1
$\begingroup$

If I have a lexicographic ordering on $\mathbb{C}$, and I define a subset, $A = \{z \in \mathbb{C} : z = a + bi, a, b \in \mathbb{R}, a < 0\}$.

I have an upper bound, say $\alpha = 0 + di$. My question is does only the real part, $\Re(\alpha) = 0$ define the upper bound? Or does the $\Im(\alpha) = d$ have nothing to do with bounds in general?

Since it seems to me if I have the lexicographic ordering on $\mathbb{C}$ such as for any two $m, n \in \mathbb{C}$, where $m = a + bi$ and $n = c + di$ and I define the ordering as $m < n$ if $a < c$ or if $a = c$ and $b < d$.

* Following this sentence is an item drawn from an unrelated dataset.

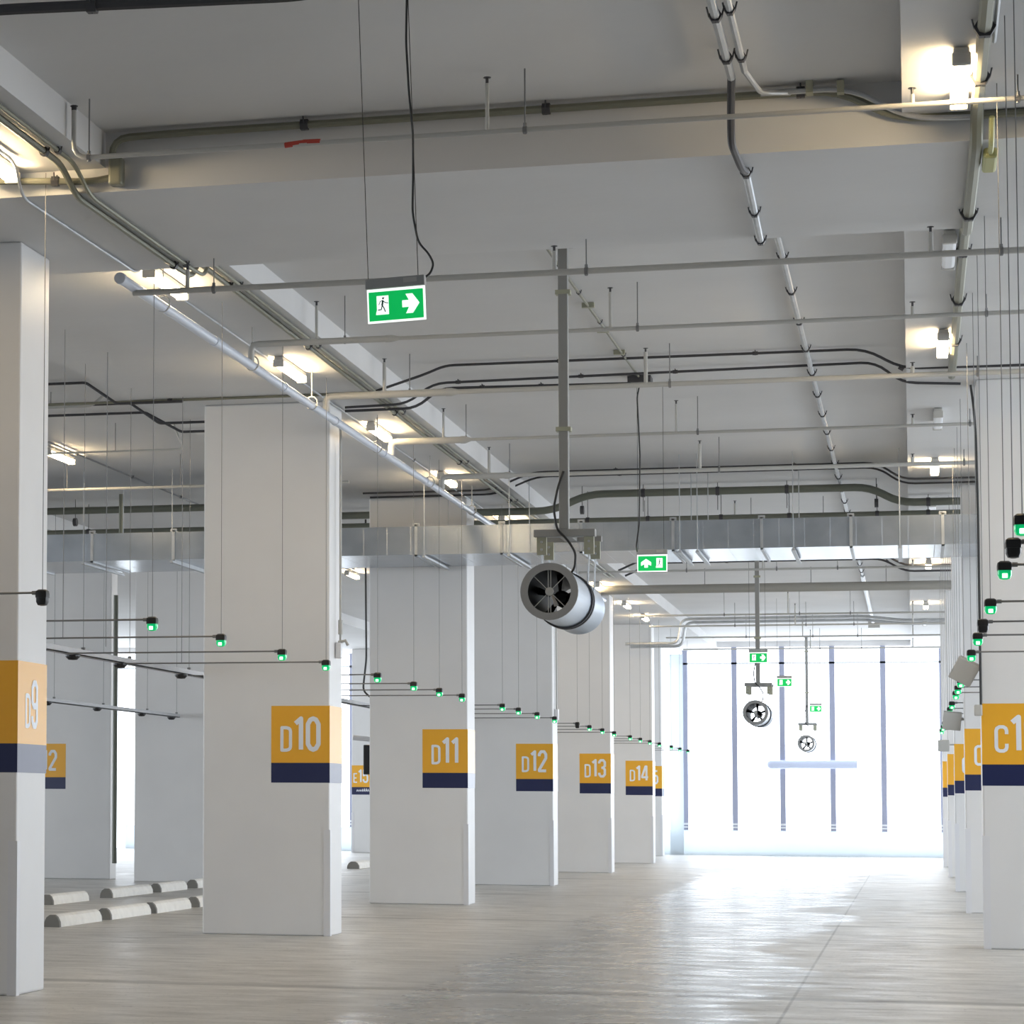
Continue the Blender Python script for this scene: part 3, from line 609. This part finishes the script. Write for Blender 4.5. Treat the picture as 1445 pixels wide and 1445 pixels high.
def make_exit(kind, zc=4.785):
    root = bpy.data.objects.new('exit_sign', None); COL.objects.link(root)    # origin: centre of the panel, faces -Y
    w, h = .37, .215
    bm = BM(); box(bm, (-w/2, -.008, -h/2), (w/2, .012, h/2)); link('lit_panel', bm, M_exitw, root)
    bm = BM(); box(bm, (-w/2+.011, -.011, -h/2+.011), (w/2-.011, -.008, h/2-.018)); link('green_face', bm, M_exit, root)
    put = lambda x, y, t: V((x, -.0112-t, y))
    bm = BM(); mx_ = -.085 if kind != 'up' else .09; ax = .095 if kind != 'up' else -.075
    def poly(ps, th=.002):
        lo = [bm.verts.new(put(x, y, 0)) for x, y in ps]; hi = [bm.verts.new(put(x, y, th)) for x, y in ps]
        bm.faces.new(lo[::-1]); bm.faces.new(hi)
        for i in range(len(ps)): bm.faces.new((lo[i], lo[(i+1) % len(ps)], hi[(i+1) % len(ps)], hi[i]))
    poly([(mx_-.038, .062), (mx_+.038, .062), (mx_+.038, -.058), (mx_-.045, -.058), (mx_-.042, -.04), (mx_-.038, -.03)])
    A = [(-.055, .022), (-.012, .022), (-.032, .062), (.012, .062), (.055, 0), (.012, -.062), (-.032, -.062), (-.012, -.022), (-.055, -.022)]
    if kind == 'up': A = [(-y, x) for x, y in A]
    link('doorway', bm, M_exitw, root); bm = BM()
    poly([(ax+x, y) for x, y in A])
    link('arrow', bm, M_exitw, root)
    bm = BM(); man(bm, lambda x, y, t: V((x, -.0133-t, y)), mx_, .070, .115, -.056); link('running_figure', bm, M_exitd, root)
    bm = BM(); box(bm, (-w/2-.006, -.03, h/2), (w/2+.004, .035, h/2+.065)); hs = link('housing', bm, M_box, root, bevel=.004)
    bm = BM(); box(bm, (w/2-.13, -.033, h/2+.025), (w/2-.045, -.03, h/2+.055)); link('indicator_plate', bm, M_greybox, hs)
    top = SLAB-zc-h/2
    for x in (-w/2+.01, w/2-.04):
        bm = BM(); tube(bm, [(x, 0, h/2+.06), (x, 0, h/2+top+.2)], .0028, 5); link('suspension_wire', bm, M_cable, root)
    return root
A = make_exit('right'); A.location = (-3.09, 16.8, 4.785); A.rotation_euler.z = -.02; A.rotation_euler.y = -.035
tag(A, 'near green exit sign with running man and right arrow, hanging high before the duct', 'exit sign', 'green exit signs')
# its cable
L = [px(574, 0, Y=16.9), px(573, 60, Y=16.9), px(577, 130, Y=16.9), px(583, 190, Y=16.9), px(583, 250, Y=16.9), px(582, 300, Y=16.9), px(590, 342, Y=16.9), px(605, 358, Y=16.9), px(612, 372, Y=16.9), px(608, 385, Y=16.9), px(598, 393, Y=16.85)]
q = V((L[0].x, 16.9, SLAB)); bm = BM(); tube(bm, [q]+L, .0075, 6, .05); tag(link('hanging_cable', bm, M_cable, smooth=True), 'black cable drooping from the ceiling to the near exit sign', 'cable')
Bx = make_exit('up', 4.66); Bx.location = (-3.10, 34.5, 4.66); tag(Bx, 'green exit sign with up arrow, in front of the duct', 'exit sign', 'green exit signs')
L = [V((-3.17, 33.9, SLAB)), px(899, 560, Y=34), px(903, 640, Y=34), px(902, 740, Y=34), px(898, 770, Y=34.2), px(899, 778, Y=34.4)]
bm = BM(); tube(bm, L, .01, 6, .05); tag(link('hanging_cable', bm, M_cable, smooth=True), 'black cable hanging from the ceiling to the second exit sign', 'cable')
dup(A, px(1070, 928, Y=57.4), 'third exit sign, small, at the second fan post').rotation_euler = (0, 0, 0)
dup(A, px(1107, 963, Y=71.2), 'fourth exit sign, tiny, right of the dark middle fan').rotation_euler = (0, 0, 0)
dup(A, px(1151, 1000, Y=88.6), 'farthest exit sign, barely visible in the bright opening').rotation_euler = (0, 0, 0)
# ------------------------------------------------------------------ parking indicator lamps on arms
def make_ind(lit, s, arm):    # s = +1 arm to the right, -1 arm to the left
    root = bpy.data.objects.new('bay_indicator', None); COL.objects.link(root)
    bm = BM(); prof = [(.0, .012), (.03, .012), (.046, 0), (.05, -.02), (.05, -.052)]
    rings = []
    for r, z in prof:
        rings.append([bm.verts.new((max(-1, min(1, 1.25*math.cos(a*math.pi/8)))*r, max(-1, min(1, 1.25*math.sin(a*math.pi/8)))*r, z)) for a in range(16)])
    for a, b_ in zip(rings[1:], rings[2:]):
        for k in range(16): bm.faces.new((a[k], a[(k+1) % 16], b_[(k+1) % 16], b_[k]))
    bm.faces.new(rings[1]); bm.faces.new(rings[-1])
    link('cap', bm, M_black, root, smooth=True)
    bm = BM(); rings = []
    for r, z in [(.046, -.052), (.046, -.085), (.034, -.11), (.015, -.115)]:
        rings.append([bm.verts.new((max(-1, min(1, 1.2*math.cos(a*math.pi/8)))*r, max(-1, min(1, 1.2*math.sin(a*math.pi/8)))*r, z)) for a in range(16)])
    for a, b_ in zip(rings, rings[1:]):
        for k in range(16): bm.faces.new((a[k], a[(k+1) % 16], b_[(k+1) % 16], b_[k]))
    bm.faces.new(rings[0]); bm.faces.new(rings[-1])
    ln = link('lens', bm, M_green if lit else M_black, root, smooth=True)
    if lit:
        bm = BM(); cbox(bm, (0, -.047, -.09), (.035, .008, .03)); link('diodes', bm, M_greenhot, ln, bevel=.003)
    bm = BM(); tube(bm, [(s*.045, 0, -.012), (s*arm, 0, -.012)], .0095, 6); tube(bm, [(s*.05, 0, -.012), (s*.085, 0, -.012)], .016, 8); link('arm', bm, M_wire, root)
    bm = BM(); tube(bm, [(0, 0, .01), (0, 0, BAND-3.30)], .0035, 5); link('hanger_wire', bm, M_wire, root)
    return root
protos = {}
def indicator(x, y, lit, s, label, grp):
    z = 3.30
    if s < 0: x, y, z = -6.52, y*.988, 3.28
    k = (lit, s); arm = 2.425 if s < 0 else 3.0
    if k not in protos:
        o = protos[k] = make_ind(lit, s, arm); o.location = (x, y, z); tag(o, label, 'parking indicator', grp)
    else: o = dup(protos[k], (x, y, z), label, grp)
    tag(o, label, 'parking indicator', grp); return o
gl = 'parking indicators of the left row'; gr = 'parking indicators of the right row'
names = {10: 'column D10', 11: 'column D11', 12: 'column D12', 13: 'column D13', 14: 'column D14'}
indicator(-6.6, 20.44, False, -1, 'dark unlit parking indicator on its arm crossing the D9 column', gl)
groups = [(10, [23.69, 26.25, 28.99, 31.31]), (11, [34.53, 37.18, 39.3, 41.38]), (12, [45.65, 47.6, 50.06, 52.6]), (13, [56.3, 58.5, 61.0, 63.5]), (14, [67.2, 69.8, 72.4, 75.2]), (15, [79, 82, 85])]
for n, ys in groups:
    for i, y in enumerate(ys):
        lit = not (n == 13 and i == 0)
        indicator(-6.6, y, lit, -1, ('green parking indicator, %s from the left before column D%d' if lit else 'unlit parking indicator, %s from the left before column D%d') % (ORD[i], n), gl)
rr = [(16.26, True, 'largest, cut by the frame edge, above'), (17.72, False, 'large and dark, second from the top, above'), (19.4, True, 'third from the top, above'), (22.9, True, 'fourth from the top, above'),
      (25.4, False, 'small and dark at the left edge of'), (27.4, True, 'first green below the dark one at the left edge of'), (30.4, True, 'lowest before the white floodlight at the left edge of')]
for i, (y, lit, d) in enumerate(rr):
    indicator(.62, y, lit, 1, 'parking indicator, %s column C10' % d, gr)
for i, y in enumerate([34.6, 37.2, 39.4, 41.35, 45.5, 48.1, 50.9, 53.4, 56.2, 58.9, 61.6]):
    indicator(.62, y, True, 1, 'tiny green parking indicator in the receding right row, %s past the floodlight' % (ORD+['eleventh'])[i], gr)
# cable channels that carry the arms, with dome sensors
def channel(x, z, y0, y1, label, ys):
    root = thing('cable_channel', label, 'cable channel', (x, y0, z))
    bm = BM(); box(bm, (-.05, 0, 0), (.05, y1-y0, .012)); box(bm, (-.05, 0, 0), (-.042, y1-y0, .07)); box(bm, (.042, 0, 0), (.05, y1-y0, .07)); link('channel', bm, M_chan, root)
    for y in ys:
        bm = BM(); lathe(bm, [(0, -.06), (.05, -.055), (.085, -.02), (.085, 0), (0, 0)], 14, Matrix.Translation((0, y-y0, 0)) @ Matrix.Rotation(P2, 4, 'X')); link('sensor', bm, M_black, root)
        bm = BM(); rod(bm, 0, y-y0+.4, .01, BAND-z, .004); cbox(bm, (0, y-y0+.4, .09), (.04, .04, .03)); link('hanger_wire', bm, M_wire, root)
channel(-9.0, 3.27, 22.9, 41.4, 'galvanised cable channel from column D9 to column D10, with black sensors', [23.7, 26.2, 29.0, 30.9, 33.7, 37, 39.5])
channel(-9.0, 3.27, 43.6, 88, 'galvanised cable channel behind column D11 and beyond', [47, 50, 53, 57])
channel(-14.3, 3.33, 40, 53.3, 'farther cable channel behind column D9 at the far left', [44.6, 47.6, 50.6, 52.8])
# more ceiling drop wires in the left bay
for i, (u, v0, v1) in enumerate([(92, 465, 985), (104, 440, 985), (152, 497, 925), (206, 500, 920), (258, 560, 985), (283, 543, 930), (570, 610, 900), (603, 640, 900)]):
    a = px(u, v0, Z=6.62 if i != 6 else 6.62); b_ = V((a.x, a.y, 3.34 if a.x < -8.2 else 6.3))
    if a.x > -8.2: continue
    bm = BM(); tube(bm, [V((a.x, a.y, BAND if a.x > -9.27 else SLAB)), b_], .005, 5); tag(link('drop_wire', bm, M_wire), 'thin drop wire from the ceiling, %s from the left beside column D9' % ORD[i], 'wire', 'drop wires in the left bay')
# ------------------------------------------------------------------ boxes, floodlights, small fittings
def floodlight(c, s, label, ry=.5):
    root = thing('floodlight', label, 'floodlight', c)
    bm = BM(); cbox(bm, (0, 0, 0), (.34*s, .10*s, .36*s)); h = link('head', bm, M_greybox, root, bevel=.012); h.rotation_euler = (.35, ry, 0)
    bm = BM(); tube(bm, [(.02, 0, .02), (.25*s+.1, 0, .02)], .02*s+.004, 6); link('arm', bm, M_greybox, root)
px_ = px(1363, 946, Y=33.0); floodlight((.60, 33.2, px_.z), .8, 'pale grey square floodlight at the left edge of column C10', .5)
q = px(1328, 1052, Y=54.6); floodlight((q.x+.05, 54.8, q.z), .62, 'small white floodlight on a far right column', 0)
q = px(1333, 1010, Y=50); 
floodlight((.60, 44.1, px(1332, 1016, Y=43.7).z), .8, 'second pale floodlight farther down the right row', .1)
root = thing('switch_box', 'small cream switch box at the lower end of a cable on column C10', 'electrical box', (.74, 33.0, 2.75))
bm = BM(); cbox(bm, (0, 0, 0), (.09, .05, .13)); link('box', bm, M_greybox, root, bevel=.012)
bm = BM(); tube(bm, [(.03, -.0, .06), (.03, 0, 2.3), (.02, 0, 3.2), (.0, 0, 3.55), (-.03, 0, 3.80)], .014, 8, .2); link('cable', bm, M_cable, root, smooth=True)
root = thing('switch_box', 'white junction box with round fittings at the right edge of column D10', 'electrical box', (-6.845, 33.25, 3.53))
bm = BM(); cbox(bm, (0, 0, 0), (.07, .10, .20)); link('box', bm, M_guard, root, bevel=.01)
bm = BM(); tube(bm, [(.02, 0, .1), (.02, 0, 2.75), (.0, 0, 2.9)], .016, 8); tube(bm, [(.02, 0, .2), (.02, 0, .38)], .03, 8); tube(bm, [(.0, -.03, .10), (.09, -.03, .12), (.12, -.03, .06)], .02, 8); link('conduit', bm, M_wpipe, root, smooth=True)
root = thing('switch_box', 'small white box with conduit on the side of column D12', 'electrical box', (-6.85, 54.9, 3.42))
bm = BM(); cbox(bm, (0, 0, 0), (.08, .1, .22)); link('box', bm, M_guard, root); bm = BM(); tube(bm, [(0, 0, .1), (0, 0, 3.05)], .02, 8); link('conduit', bm, M_wpipe, root)
bm = BM(); L = [V((px(516, 800, Y=47).x, 47, SLAB if px(516, 800, Y=47).x < -9.27 else BAND)), px(516, 800, Y=47), px(517, 930, Y=47), px(512, 975, Y=47), V((-8.95, 46.9, 3.36))]; tube(bm, L, .018, 6, .1)
tag(link('hanging_cable', bm, M_cable, smooth=True), 'black cable hanging left of column D11', 'cable')
q = px(520, 1072, Y=56); root = thing('display_panel', 'black upright panel on a hanging pole, partly hidden by column D11', 'panel', (q.x, 56, q.z))
link('panel', cbox(BM(), (0, 0, 0), (.20, .12, .62)), M_black, root, bevel=.02)
link('pole', tube(BM(), [(.05, 0, .3), (.05, 0, (SLAB if q.x+.05 < -9.27 else BAND)-q.z)], .03, 8), M_guard, root); link('bar', tube(BM(), [(-.32, 0, .46), (.08, 0, .42)], .05, 8), M_guard, root)
# wrapped bar across the far opening
q0 = px(1083, 1079, Y=89.77); q1 = px(1210, 1079, Y=89.77)
bm = BM(); tube(bm, [q0, q0+V((.1, 0, .0)), q0.lerp(q1, .3), q0.lerp(q1, .6), q1], [.09, .16, .14, .15, .15], 10); tag(link('wrapped_bar', bm, mat('pale_plastic_wrap', (.62, .68, .85), .3), smooth=True), 'pale plastic-wrapped bar across the bright far opening', 'bar')
# tall drop wires at the right of the frame
for i, (u, v0, v1) in enumerate([(1408, 42, 690), (1374, 380, 900), (1399, 210, 860), (1320, 420, 470)]):
    pass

The last bit, $b < d$ gives me the impression that $\Im(\alpha)$ would play a role in the upper bound. The reason I am asking is because in a proof I read, they prove this order has no least upper bound as there are infinitely many complex numbers with their real parts equal to $\Re(\alpha)$ but different imaginary parts. So, I guess if only the real parts of complex numbers define the bounds then it makes sense to me.

2 Answers 2

2

A least upper bound has to be a specific number with the LUB property. In this case there is no such number, since there are lots of upper bounds but none of them is the smallest.

2

To expand on Pink Panda’s answer a bit, a complex number $a+bi$ is an upper bound for $A$ if and only if $a\ge 0$. Since any number of the form $bi$ is smaller in the lexicographic order than any number $x+yi$ with $x>0$, the only hope for a least upper bound would be some pure imaginary $bi$. But no matter what $b\in\Bbb R$ you try, $(b-1)i$ is a smaller upper bound for $A$. Thus, $A$ has no least upper bound in the lexicographic order, though it has infinitely many upper bounds.